A Unified Approach to Energy-Efficient Power Control in Large CDMA Systems

TL;DR

This paper introduces a unified energy-efficient power control method for large CDMA systems applicable to various multiuser receivers, ensuring convergence to a Nash equilibrium where users optimize their energy efficiency.

Contribution

It develops a universal power control algorithm based on large-system analysis that guarantees convergence and applies to multiple receiver types in CDMA networks.

Findings

The Nash equilibrium is SIR-balanced for the considered receivers.

The proposed algorithm converges in large-system limits.

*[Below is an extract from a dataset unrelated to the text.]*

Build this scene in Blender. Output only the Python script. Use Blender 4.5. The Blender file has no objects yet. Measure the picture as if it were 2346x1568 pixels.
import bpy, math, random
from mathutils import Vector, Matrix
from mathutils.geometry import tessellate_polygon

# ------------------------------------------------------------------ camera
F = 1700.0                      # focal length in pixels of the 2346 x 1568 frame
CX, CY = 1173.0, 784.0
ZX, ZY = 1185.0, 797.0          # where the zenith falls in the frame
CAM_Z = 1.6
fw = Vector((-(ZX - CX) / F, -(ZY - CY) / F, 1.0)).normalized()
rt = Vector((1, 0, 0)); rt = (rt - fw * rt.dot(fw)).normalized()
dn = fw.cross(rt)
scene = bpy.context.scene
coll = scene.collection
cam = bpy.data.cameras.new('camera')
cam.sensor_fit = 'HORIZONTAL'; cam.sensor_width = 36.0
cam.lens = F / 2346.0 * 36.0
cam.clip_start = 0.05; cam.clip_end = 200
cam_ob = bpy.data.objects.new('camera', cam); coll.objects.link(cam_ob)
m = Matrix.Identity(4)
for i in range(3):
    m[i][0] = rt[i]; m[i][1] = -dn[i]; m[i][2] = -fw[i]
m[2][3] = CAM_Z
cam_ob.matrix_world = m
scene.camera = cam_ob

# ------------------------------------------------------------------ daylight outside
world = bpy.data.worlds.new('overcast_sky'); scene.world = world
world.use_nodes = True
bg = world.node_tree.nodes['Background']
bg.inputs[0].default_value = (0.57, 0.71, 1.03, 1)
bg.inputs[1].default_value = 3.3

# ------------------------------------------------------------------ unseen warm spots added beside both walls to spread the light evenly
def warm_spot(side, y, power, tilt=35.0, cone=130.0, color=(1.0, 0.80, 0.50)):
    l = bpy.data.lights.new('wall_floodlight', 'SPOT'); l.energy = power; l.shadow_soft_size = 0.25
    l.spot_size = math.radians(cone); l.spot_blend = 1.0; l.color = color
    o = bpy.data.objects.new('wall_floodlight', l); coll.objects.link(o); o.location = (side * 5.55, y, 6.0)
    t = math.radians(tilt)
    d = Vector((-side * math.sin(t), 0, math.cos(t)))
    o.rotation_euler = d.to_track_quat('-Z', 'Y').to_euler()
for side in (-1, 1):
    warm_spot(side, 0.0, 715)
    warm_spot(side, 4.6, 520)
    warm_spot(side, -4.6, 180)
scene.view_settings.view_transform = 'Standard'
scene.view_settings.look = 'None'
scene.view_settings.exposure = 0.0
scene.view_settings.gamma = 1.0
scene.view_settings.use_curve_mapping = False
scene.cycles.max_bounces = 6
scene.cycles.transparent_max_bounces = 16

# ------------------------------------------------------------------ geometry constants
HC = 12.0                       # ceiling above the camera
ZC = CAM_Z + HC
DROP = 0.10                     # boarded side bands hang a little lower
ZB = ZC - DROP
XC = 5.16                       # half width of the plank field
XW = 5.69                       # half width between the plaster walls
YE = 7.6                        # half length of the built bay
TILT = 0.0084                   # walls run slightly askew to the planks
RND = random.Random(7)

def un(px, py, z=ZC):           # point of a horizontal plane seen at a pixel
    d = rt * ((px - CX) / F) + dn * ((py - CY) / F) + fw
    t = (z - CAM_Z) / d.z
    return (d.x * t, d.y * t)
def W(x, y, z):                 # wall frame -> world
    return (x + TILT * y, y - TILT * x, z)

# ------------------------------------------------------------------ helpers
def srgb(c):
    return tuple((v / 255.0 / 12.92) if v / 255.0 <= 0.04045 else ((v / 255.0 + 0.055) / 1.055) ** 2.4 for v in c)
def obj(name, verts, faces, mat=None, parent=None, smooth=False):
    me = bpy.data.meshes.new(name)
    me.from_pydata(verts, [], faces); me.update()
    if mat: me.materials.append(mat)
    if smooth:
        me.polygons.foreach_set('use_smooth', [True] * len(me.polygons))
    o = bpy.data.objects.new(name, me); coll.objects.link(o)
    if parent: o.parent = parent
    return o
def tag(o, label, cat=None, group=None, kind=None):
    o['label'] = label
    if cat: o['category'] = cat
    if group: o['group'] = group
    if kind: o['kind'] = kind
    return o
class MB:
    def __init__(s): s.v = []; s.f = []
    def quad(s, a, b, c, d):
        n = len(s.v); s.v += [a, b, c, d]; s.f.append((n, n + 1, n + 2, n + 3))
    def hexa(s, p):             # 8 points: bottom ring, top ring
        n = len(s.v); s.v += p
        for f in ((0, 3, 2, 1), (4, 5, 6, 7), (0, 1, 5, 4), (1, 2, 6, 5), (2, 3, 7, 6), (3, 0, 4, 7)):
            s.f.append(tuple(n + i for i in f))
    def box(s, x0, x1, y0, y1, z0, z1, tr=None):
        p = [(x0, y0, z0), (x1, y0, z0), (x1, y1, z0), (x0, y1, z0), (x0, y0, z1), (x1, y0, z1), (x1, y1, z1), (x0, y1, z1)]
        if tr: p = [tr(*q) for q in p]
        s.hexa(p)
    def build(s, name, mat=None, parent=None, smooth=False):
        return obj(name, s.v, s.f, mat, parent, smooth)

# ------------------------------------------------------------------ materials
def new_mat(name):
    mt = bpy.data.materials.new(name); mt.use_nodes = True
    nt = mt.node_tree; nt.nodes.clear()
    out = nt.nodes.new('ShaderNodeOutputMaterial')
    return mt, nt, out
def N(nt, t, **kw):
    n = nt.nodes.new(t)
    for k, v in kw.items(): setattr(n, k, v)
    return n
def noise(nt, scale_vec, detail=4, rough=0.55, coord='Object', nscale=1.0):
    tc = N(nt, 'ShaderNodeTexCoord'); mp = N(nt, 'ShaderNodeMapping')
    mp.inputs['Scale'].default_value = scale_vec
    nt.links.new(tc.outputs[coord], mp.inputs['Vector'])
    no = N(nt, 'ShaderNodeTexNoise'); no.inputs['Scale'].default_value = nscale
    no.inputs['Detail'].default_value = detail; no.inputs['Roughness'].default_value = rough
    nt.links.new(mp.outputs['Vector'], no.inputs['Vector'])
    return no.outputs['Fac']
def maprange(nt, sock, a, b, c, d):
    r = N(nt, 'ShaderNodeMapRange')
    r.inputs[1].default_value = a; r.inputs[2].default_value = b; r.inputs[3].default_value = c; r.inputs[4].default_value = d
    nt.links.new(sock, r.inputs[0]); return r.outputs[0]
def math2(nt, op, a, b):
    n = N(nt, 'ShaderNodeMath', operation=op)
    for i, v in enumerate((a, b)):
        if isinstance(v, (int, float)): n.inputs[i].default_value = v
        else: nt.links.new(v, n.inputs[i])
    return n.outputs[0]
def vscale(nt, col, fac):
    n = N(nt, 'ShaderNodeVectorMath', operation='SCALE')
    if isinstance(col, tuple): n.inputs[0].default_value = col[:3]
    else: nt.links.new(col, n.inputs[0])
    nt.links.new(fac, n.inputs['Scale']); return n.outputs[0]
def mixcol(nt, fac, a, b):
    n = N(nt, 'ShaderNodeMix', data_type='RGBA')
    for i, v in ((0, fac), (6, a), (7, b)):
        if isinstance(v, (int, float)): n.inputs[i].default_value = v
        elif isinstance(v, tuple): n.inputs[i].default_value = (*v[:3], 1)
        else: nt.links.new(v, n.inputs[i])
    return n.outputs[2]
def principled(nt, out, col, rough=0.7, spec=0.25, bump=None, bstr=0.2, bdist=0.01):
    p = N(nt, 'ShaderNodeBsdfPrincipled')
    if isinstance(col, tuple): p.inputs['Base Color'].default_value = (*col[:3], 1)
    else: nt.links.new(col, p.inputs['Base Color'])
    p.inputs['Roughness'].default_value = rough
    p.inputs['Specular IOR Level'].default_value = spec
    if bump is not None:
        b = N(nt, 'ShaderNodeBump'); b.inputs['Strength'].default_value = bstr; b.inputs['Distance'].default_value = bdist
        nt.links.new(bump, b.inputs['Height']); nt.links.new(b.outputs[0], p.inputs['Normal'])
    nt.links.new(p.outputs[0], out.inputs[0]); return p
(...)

Performance is comparable or superior to conventional schemes in finite systems.

Abstract

A unified approach to energy-efficient power control is proposed for code-division multiple access (CDMA) networks. The approach is applicable to a large family of multiuser receivers including the matched filter, the decorrelator, the linear minimum mean-square error (MMSE) receiver, and the (nonlinear) optimal detectors. It exploits the linear relationship that has been shown to exist between the transmit power and the output signal-to-interference-plus-noise ratio (SIR) in the large-system limit. It is shown that, for this family of receivers, when users seek to selfishly maximize their own energy efficiency, the Nash equilibrium is SIR-balanced. In addition, a unified power control (UPC) algorithm for reaching the Nash equilibrium is proposed. The algorithm adjusts the user's transmit powers by iteratively computing the large-system multiuser efficiency, which is independent of instantaneous spreading sequences. The convergence of the algorithm is proved for the matched filter, the decorrelator, and the MMSE receiver, and is demonstrated by means of simulation for an optimal detector. Moreover, the performance of the algorithm in finite-size systems is studied and compared with that of a conventional power control scheme, in which user powers depend on the instantaneous spreading sequences.